30 November, 2009

can a visible disability be an invisible disability?

I'm just noodling to avoid writing my paper but one thing: a post about my fake friend David, who has cerebral palsy. Actually he is a real person but I am just pretending his name is David because I feel like I'm spewing his personal information all over the Internet. Except, anyone who even goes to my school will probably know who I'm talking about, so maybe this is a lost cause and I just have to hope no one from my school reads this. SORRY DAVID (can you forgive me since I named you after your favorite person?).

Cerebral palsy is not considered an invisible disability. However when people meet David they don't necessarily immediately understand why he moves differently. Our friend Liz thought he was drunk. I somehow expected David to be "off" socially or mentally (which I know is really fucked up, but in the interest of total honesty; on the plus side, it's probably why we're friends, because I was less shy around him than I was around other people). A few weeks into our first year of college, I remember telling someone how much I liked David. "Is that the awkward guy?" the person asked.

"Well, he's disabled. He limps," I said.

"Yeah, him, he moves kind of awkwardly."

I thought this was a strange way to describe someone who limps. "Awkward" is the way I would describe someone who seems really shy or says socially inappropriate things, not someone who is physically disabled. (I don't remember verbatim what was said, so it may not be clear, but it definitely was clear at the time that the person was using "awkward" as a physical descriptor.) Later I mentioned this to my dad, and my dad said the person was being tactful. I think this is weird too, because "awkward" seems like a worse thing to say. It seems to imply something negative, while saying that someone limps is just a fact. And "awkward" sounds like it's about David's personality.

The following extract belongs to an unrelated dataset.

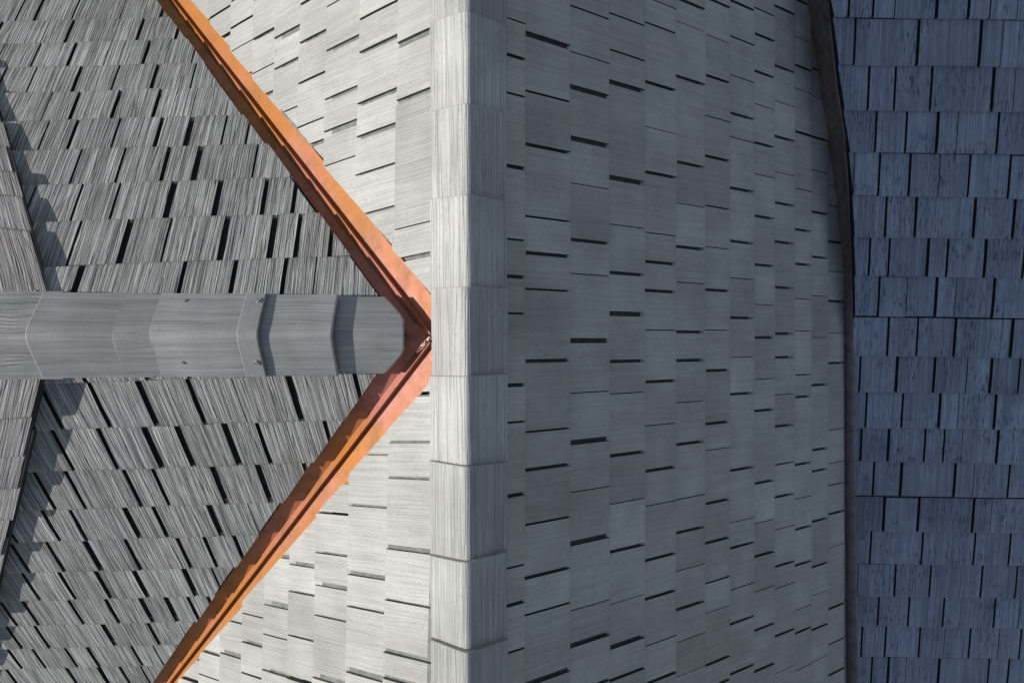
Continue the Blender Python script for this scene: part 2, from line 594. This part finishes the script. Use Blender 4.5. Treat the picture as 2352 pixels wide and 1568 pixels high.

I don't think it is tactful or polite to describe someone's body using a word that sounds like it is describing their mind. People tend to treat David as otherworldly, and although this is partly because of his personality (he can be very enthusiastic and guileless about things), I suspect it's also because he moves differently. I would guess it's different when he uses a cane and I would guess it would be different if he used a wheelchair. But because there's usually not this giant object broadcasting "physical disability," I feel like people read his CP as body language.

One example of what I'm talking about is the fact that I assumed he had some sort of social or intellectual issue. Obviously I soon found out this was stupid, and will never react to a physically disabled person that way again, but I still can't pin down why I reacted like that in the first place. Another example is that people tend to assume he's asexual and even act sort of disturbed when they find out he's not. I've sometimes gotten the impression from girls he's been interested in that they think it's somehow unseemly for him to be interested in them. But I don't think that anyone is sincerely thinking, "DISABLED PEOPLE SHOULDN'T HAVE RELATIONSHIPS," they're just thinking "...but it's David." Which, okay--but why is it David?

The only 100% for sure example of people equating David's physicality with his brain is the time a professor contacted the disability office because she thought that David talked too much in class. This is straightforwardly ridiculous and offensive. But I can't help but wonder if this whole implication that David is special/asexual/"awkward" comes in part from his disability. And I don't think people think about it. I think they would think, consciously, that it's awful to think about someone with a disability that way. But because David looks different without looking stereotypically disabled like he would if he was in a wheelchair, I think it is likely that people react to him with unconscious ableism.

I think this is an example of a supposedly visible disability actually being an invisible disability. And I think what this means is that the disability is just taken as part of the person's personality or essence, and not consciously recognized as a disability. I'm hard pressed to say this is always a bad thing; I certainly wouldn't like someone to behave as if my disability is something separate from me. But I think most people with physical disabilities do want to be separated, and I know that David does. Sorry I'm rambling and not really making a point. I just think it's interesting. If I was any good at being in school, I would want to write a thesis on the way the average person reads other people as disabled and how they conceptualize that.

1 comment:

  1. I know it's weird to comment on old posts, but this one rules. Especially in light of the stuff I'm going through right now.